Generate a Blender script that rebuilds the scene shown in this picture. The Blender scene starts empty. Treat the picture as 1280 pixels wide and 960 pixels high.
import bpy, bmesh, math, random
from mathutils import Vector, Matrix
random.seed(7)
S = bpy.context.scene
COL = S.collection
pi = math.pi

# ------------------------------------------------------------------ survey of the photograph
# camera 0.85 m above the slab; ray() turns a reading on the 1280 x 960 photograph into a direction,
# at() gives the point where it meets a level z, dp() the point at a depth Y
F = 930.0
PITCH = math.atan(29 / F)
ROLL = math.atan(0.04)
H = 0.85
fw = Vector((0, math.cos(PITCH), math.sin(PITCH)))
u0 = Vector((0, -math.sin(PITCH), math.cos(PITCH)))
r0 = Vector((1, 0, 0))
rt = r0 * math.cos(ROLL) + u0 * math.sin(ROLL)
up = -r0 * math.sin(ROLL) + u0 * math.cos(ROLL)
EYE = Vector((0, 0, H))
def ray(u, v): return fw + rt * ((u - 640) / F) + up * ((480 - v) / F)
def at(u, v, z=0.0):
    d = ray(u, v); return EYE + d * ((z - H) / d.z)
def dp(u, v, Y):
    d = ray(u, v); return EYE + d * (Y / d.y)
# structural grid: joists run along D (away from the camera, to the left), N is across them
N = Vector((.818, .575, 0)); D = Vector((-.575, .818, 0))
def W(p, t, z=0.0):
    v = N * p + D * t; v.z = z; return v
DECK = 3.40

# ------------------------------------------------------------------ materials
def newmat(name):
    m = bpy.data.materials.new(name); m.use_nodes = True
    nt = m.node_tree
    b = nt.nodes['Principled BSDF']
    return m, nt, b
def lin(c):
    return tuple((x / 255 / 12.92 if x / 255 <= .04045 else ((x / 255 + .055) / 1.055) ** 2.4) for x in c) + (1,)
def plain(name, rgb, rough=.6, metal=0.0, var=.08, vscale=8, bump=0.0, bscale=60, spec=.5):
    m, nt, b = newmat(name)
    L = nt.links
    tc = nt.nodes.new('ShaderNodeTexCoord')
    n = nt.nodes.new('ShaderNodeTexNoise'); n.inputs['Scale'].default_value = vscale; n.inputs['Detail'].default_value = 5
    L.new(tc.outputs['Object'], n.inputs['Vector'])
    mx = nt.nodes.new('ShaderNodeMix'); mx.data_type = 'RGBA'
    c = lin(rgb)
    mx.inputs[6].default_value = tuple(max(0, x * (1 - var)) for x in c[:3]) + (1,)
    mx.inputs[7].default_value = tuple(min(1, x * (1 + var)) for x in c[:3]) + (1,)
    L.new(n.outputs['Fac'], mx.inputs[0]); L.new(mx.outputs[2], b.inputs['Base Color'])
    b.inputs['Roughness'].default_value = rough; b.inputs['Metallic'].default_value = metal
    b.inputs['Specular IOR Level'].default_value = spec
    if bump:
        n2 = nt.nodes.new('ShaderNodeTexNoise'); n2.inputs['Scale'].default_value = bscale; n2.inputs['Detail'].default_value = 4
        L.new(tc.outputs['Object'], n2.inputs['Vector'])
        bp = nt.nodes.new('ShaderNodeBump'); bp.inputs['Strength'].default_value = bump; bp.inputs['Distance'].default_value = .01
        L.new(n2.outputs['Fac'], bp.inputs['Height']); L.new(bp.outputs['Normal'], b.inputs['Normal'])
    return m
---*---
Instruction —
From the preceding material, extract every line exactly.

Full response —
Generate a Blender script that rebuilds the scene shown in this picture. The Blender scene starts empty. Treat the picture as 1280 pixels wide and 960 pixels high.
import bpy, bmesh, math, random
from mathutils import Vector, Matrix
random.seed(7)
S = bpy.context.scene
COL = S.collection
pi = math.pi

# ------------------------------------------------------------------ survey of the photograph
# camera 0.85 m above the slab; ray() turns a reading on the 1280 x 960 photograph into a direction,
# at() gives the point where it meets a level z, dp() the point at a depth Y
F = 930.0
PITCH = math.atan(29 / F)
ROLL = math.atan(0.04)
H = 0.85
fw = Vector((0, math.cos(PITCH), math.sin(PITCH)))
u0 = Vector((0, -math.sin(PITCH), math.cos(PITCH)))
r0 = Vector((1, 0, 0))
rt = r0 * math.cos(ROLL) + u0 * math.sin(ROLL)
up = -r0 * math.sin(ROLL) + u0 * math.cos(ROLL)
EYE = Vector((0, 0, H))
def ray(u, v): return fw + rt * ((u - 640) / F) + up * ((480 - v) / F)
def at(u, v, z=0.0):
    d = ray(u, v); return EYE + d * ((z - H) / d.z)
def dp(u, v, Y):
    d = ray(u, v); return EYE + d * (Y / d.y)
# structural grid: joists run along D (away from the camera, to the left), N is across them
N = Vector((.818, .575, 0)); D = Vector((-.575, .818, 0))
def W(p, t, z=0.0):
    v = N * p + D * t; v.z = z; return v
DECK = 3.40

# ------------------------------------------------------------------ materials
def newmat(name):
    m = bpy.data.materials.new(name); m.use_nodes = True
    nt = m.node_tree
    b = nt.nodes['Principled BSDF']
    return m, nt, b
def lin(c):
    return tuple((x / 255 / 12.92 if x / 255 <= .04045 else ((x / 255 + .055) / 1.055) ** 2.4) for x in c) + (1,)
def plain(name, rgb, rough=.6, metal=0.0, var=.08, vscale=8, bump=0.0, bscale=60, spec=.5):
    m, nt, b = newmat(name)
    L = nt.links
    tc = nt.nodes.new('ShaderNodeTexCoord')
    n = nt.nodes.new('ShaderNodeTexNoise'); n.inputs['Scale'].default_value = vscale; n.inputs['Detail'].default_value = 5
    L.new(tc.outputs['Object'], n.inputs['Vector'])
    mx = nt.nodes.new('ShaderNodeMix'); mx.data_type = 'RGBA'
    c = lin(rgb)
    mx.inputs[6].default_value = tuple(max(0, x * (1 - var)) for x in c[:3]) + (1,)
    mx.inputs[7].default_value = tuple(min(1, x * (1 + var)) for x in c[:3]) + (1,)
    L.new(n.outputs['Fac'], mx.inputs[0]); L.new(mx.outputs[2], b.inputs['Base Color'])
    b.inputs['Roughness'].default_value = rough; b.inputs['Metallic'].default_value = metal
    b.inputs['Specular IOR Level'].default_value = spec
    if bump:
        n2 = nt.nodes.new('ShaderNodeTexNoise'); n2.inputs['Scale'].default_value = bscale; n2.inputs['Detail'].default_value = 4
        L.new(tc.outputs['Object'], n2.inputs['Vector'])
        bp = nt.nodes.new('ShaderNodeBump'); bp.inputs['Strength'].default_value = bump; bp.inputs['Distance'].default_value = .01
        L.new(n2.outputs['Fac'], bp.inputs['Height']); L.new(bp.outputs['Normal'], b.inputs['Normal'])
    return m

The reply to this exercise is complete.